11. Die IFM befürwortet dezentrale und selbstverwaltete Strukturen überall in der Gesellschaft. Mitbestimmung und öffentliche Kontrolle müssen in allen Bereichen garantiert sein, z.B. mittels unabhängiger Gewerkschaften und Interessen- und Betroffenenverbänden. Parlamentarische Demokratie muss durch direkte Demokratie z.B. Volksbegehren und Volksentscheide ergänzt werden. Dabei dürfen die Menschenrechte nicht zur Disposition stehen.

12. Die Entwicklung der Wirtschaft muss sich unter Wahrung der menschlichen Integrität und der Erhaltung der natürlichen Umwelt vollziehen. Die IFM tritt für eine ökologisch orientierte Politik ein. Sie richtet sich gegen die unreflektierte Propagierung von Hochtechnologien, "Wohlstand" und "Wachstum". Sie wendet sich insbesondere gegen alle Technologien, die die zukünftigen Generationen und heute schon die Völker der "Dritten Welt" belasten.

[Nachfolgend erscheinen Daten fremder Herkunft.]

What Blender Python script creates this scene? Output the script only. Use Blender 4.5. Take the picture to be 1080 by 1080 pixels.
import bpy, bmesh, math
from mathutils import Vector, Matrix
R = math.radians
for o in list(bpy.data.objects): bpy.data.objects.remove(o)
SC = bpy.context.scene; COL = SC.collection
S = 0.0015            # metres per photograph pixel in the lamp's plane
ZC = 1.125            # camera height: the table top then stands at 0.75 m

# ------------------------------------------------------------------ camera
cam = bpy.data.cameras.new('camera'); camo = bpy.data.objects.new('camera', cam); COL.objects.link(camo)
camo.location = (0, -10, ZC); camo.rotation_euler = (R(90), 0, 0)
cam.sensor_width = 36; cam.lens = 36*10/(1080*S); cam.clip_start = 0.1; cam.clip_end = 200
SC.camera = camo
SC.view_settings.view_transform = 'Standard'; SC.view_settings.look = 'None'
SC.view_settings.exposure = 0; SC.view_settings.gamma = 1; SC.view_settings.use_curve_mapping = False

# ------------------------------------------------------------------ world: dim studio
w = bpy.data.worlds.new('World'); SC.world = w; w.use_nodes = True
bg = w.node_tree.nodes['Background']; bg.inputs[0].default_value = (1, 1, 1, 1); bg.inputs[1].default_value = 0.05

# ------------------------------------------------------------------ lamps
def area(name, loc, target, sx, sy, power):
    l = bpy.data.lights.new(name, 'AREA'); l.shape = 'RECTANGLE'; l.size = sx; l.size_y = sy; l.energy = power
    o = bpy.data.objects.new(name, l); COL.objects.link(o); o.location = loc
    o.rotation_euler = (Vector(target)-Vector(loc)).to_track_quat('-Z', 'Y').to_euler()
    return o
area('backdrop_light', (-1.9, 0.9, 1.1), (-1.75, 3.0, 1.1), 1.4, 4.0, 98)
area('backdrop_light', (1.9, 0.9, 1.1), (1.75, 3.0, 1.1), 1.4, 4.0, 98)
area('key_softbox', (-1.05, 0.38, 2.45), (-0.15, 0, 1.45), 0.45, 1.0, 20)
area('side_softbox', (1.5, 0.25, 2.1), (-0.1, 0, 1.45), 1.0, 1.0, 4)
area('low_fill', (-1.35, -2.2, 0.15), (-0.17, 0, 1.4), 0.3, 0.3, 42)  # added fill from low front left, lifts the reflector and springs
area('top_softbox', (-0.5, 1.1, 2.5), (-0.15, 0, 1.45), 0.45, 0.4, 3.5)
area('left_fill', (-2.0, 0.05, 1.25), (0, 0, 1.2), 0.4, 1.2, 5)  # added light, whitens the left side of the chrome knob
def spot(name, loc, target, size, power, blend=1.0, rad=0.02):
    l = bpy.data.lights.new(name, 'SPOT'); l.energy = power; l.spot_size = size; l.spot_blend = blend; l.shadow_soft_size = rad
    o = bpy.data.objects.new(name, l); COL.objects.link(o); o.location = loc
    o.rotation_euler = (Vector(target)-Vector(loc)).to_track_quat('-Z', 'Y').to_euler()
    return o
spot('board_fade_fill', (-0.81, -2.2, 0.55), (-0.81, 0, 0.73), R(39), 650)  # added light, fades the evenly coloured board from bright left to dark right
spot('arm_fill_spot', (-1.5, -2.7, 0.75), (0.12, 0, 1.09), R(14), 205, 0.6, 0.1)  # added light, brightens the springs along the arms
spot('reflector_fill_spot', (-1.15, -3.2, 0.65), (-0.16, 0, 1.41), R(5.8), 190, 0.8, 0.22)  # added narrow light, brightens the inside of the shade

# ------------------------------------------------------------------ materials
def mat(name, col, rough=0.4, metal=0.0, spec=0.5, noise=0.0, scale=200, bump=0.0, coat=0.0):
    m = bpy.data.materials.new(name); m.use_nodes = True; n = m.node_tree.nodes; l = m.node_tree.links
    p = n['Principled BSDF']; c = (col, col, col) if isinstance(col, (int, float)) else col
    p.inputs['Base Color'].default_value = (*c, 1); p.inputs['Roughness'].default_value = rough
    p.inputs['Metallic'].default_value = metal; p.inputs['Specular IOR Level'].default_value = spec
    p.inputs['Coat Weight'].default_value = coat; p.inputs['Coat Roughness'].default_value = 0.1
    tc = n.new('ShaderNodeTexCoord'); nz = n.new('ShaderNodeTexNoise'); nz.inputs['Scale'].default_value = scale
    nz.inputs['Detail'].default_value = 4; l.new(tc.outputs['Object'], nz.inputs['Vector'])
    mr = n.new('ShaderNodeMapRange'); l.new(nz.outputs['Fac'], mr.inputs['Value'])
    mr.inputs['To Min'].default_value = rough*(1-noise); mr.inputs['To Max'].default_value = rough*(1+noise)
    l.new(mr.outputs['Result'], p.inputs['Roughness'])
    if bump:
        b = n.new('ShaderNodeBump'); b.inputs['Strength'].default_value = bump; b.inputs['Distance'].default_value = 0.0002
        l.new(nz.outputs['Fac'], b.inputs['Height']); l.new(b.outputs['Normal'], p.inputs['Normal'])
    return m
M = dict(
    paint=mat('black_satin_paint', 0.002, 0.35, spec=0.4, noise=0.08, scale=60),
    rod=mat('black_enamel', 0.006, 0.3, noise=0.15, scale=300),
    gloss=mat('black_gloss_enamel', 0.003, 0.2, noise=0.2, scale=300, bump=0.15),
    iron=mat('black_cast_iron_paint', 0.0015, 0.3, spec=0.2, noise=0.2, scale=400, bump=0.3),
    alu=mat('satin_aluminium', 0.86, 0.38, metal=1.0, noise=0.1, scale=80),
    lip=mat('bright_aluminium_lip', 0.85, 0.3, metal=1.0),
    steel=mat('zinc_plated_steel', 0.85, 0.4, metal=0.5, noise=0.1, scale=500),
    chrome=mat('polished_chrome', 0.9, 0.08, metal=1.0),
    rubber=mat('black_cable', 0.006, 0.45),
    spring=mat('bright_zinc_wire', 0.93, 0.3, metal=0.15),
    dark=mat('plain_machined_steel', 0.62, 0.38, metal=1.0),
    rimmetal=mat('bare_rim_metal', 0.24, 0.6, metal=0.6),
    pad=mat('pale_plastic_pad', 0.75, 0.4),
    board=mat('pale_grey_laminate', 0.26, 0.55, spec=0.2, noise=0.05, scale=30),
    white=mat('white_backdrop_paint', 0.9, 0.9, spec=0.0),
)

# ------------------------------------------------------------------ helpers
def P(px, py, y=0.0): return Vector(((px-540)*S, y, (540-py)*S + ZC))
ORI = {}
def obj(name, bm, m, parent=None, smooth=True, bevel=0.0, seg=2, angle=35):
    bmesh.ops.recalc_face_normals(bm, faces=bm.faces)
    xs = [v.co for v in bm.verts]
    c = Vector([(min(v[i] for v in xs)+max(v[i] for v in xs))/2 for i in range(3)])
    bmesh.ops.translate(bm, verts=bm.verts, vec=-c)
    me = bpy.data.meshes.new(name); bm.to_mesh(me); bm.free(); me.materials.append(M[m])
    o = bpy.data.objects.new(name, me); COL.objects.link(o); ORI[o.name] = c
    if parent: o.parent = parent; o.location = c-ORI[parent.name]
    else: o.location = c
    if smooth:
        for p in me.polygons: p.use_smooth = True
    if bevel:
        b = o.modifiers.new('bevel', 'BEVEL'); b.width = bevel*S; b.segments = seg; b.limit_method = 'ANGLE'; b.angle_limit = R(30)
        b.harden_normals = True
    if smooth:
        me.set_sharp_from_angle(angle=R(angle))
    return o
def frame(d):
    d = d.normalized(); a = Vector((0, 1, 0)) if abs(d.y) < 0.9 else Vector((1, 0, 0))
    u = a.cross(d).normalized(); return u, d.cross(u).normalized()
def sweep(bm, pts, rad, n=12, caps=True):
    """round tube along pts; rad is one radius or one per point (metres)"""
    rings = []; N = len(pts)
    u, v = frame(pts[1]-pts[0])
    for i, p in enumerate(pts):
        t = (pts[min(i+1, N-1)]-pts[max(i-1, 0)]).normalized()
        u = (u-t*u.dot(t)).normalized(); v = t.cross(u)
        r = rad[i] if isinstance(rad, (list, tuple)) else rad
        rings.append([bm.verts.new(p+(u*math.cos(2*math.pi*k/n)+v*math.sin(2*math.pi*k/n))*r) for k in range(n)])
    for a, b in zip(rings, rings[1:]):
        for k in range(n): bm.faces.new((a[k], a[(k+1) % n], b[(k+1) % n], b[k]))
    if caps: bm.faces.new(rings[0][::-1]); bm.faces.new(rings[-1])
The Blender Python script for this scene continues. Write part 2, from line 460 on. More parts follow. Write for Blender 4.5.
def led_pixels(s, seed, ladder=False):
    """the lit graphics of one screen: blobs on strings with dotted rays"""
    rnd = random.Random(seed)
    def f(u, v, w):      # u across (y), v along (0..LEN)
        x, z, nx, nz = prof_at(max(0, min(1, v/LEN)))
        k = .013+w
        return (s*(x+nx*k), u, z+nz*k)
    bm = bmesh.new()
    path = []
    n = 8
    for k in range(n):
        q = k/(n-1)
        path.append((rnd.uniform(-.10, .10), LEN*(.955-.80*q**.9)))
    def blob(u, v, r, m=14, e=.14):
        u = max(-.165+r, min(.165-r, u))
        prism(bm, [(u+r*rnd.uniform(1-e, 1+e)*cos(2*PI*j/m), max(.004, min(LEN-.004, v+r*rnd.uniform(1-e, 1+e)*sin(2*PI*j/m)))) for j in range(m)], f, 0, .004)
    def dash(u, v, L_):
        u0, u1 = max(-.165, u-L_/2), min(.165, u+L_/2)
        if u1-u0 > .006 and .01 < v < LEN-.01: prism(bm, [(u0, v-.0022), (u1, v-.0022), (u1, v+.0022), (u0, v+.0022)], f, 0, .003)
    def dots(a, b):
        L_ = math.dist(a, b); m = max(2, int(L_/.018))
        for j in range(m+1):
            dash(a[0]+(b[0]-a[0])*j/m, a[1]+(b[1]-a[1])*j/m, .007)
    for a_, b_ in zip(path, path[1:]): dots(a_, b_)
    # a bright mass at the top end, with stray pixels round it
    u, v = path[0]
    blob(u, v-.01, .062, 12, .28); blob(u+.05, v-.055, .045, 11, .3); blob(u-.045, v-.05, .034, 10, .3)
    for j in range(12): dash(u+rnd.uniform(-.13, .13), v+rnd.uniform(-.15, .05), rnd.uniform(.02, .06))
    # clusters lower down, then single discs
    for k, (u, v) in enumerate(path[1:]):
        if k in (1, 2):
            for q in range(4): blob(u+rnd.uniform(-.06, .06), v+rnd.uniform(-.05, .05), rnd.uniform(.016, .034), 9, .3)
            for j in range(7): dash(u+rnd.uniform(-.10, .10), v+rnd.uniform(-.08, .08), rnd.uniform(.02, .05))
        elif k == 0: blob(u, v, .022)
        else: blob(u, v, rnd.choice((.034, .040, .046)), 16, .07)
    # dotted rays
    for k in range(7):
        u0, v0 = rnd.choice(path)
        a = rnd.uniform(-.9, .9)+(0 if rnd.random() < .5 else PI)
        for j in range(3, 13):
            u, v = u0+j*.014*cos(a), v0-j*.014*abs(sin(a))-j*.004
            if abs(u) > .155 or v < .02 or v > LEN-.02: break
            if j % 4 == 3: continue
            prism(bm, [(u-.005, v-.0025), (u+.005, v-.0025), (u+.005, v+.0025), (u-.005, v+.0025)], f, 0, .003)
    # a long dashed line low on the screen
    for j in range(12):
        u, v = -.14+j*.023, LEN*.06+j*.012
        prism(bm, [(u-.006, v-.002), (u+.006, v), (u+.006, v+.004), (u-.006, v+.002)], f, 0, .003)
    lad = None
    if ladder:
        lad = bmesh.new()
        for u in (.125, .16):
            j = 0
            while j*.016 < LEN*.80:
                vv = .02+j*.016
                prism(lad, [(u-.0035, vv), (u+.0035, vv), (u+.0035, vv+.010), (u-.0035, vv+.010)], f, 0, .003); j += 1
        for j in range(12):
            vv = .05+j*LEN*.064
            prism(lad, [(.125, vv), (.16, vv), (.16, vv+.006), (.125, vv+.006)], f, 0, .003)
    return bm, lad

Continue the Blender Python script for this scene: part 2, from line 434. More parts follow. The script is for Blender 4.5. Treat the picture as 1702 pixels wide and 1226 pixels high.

13. Unabhängigkeit und Vielfalt des geistig-kulturellen Lebens sind Grundbestandteile menschlicher Zivilisation. Die IFM hält daher eine Öffnung auf den Gebieten der Kultur, in der Kunst, der Wissenschaft und in der Bildung für dringend geboten. Als besonders wichtiges Aufgabenfeld sieht sie eine grundsätzliche und seit langem überfällige Reform des Erziehungs- und Bildungswesens an. Den vielfältigen und komplizierten Problemen der nächste Jahrzehnte ist nur zu begegnen, wenn jede Generation als eine mündige und sich selbst verantwortliche Generation einer für sie offenen Zukunft entgegen gehen kann.

14. Die volle Durchsetzung der sozialen, wirtschaftlichen und kulturellen Rechte verbindet sich auf besondere Weise mit den Rechten der Frauen, der Kinder, der Alten und Behinderten sowie mit den Rechten ausländischer Mitbürger.

15. Die IFM übt Solidarität mit jenen Menschen, deren Rechte verletzt werden und deren Würde missachtet wird. wo auch immer das geschieht. Sie wird nach ihren Möglichkeiten darüber informieren und konkrete Rechtshilfe anbieten. Sie wird sich um Kontakte und Zusammenarbeit mit internationalen Menschenrechtsorganisationen bemühen.

16. Die Arbeit der IFM soll der Entwicklung einer demokratischen und selbstbestimmten DDR im Kontext einer gesamteuropäischen friedlichen, gerechten, sozial und ökologisch orientierten Ordnung dienen. Die IFM geht von der Unverletzlichkeit der bestehenden Grenzen aus mit dem Ziel, sie letztlich zu überwinden. Nur in dem Maße, wie dieses Ziel näher rückt, wird eine weitere Annäherung der beiden deutschen Staaten möglich sein.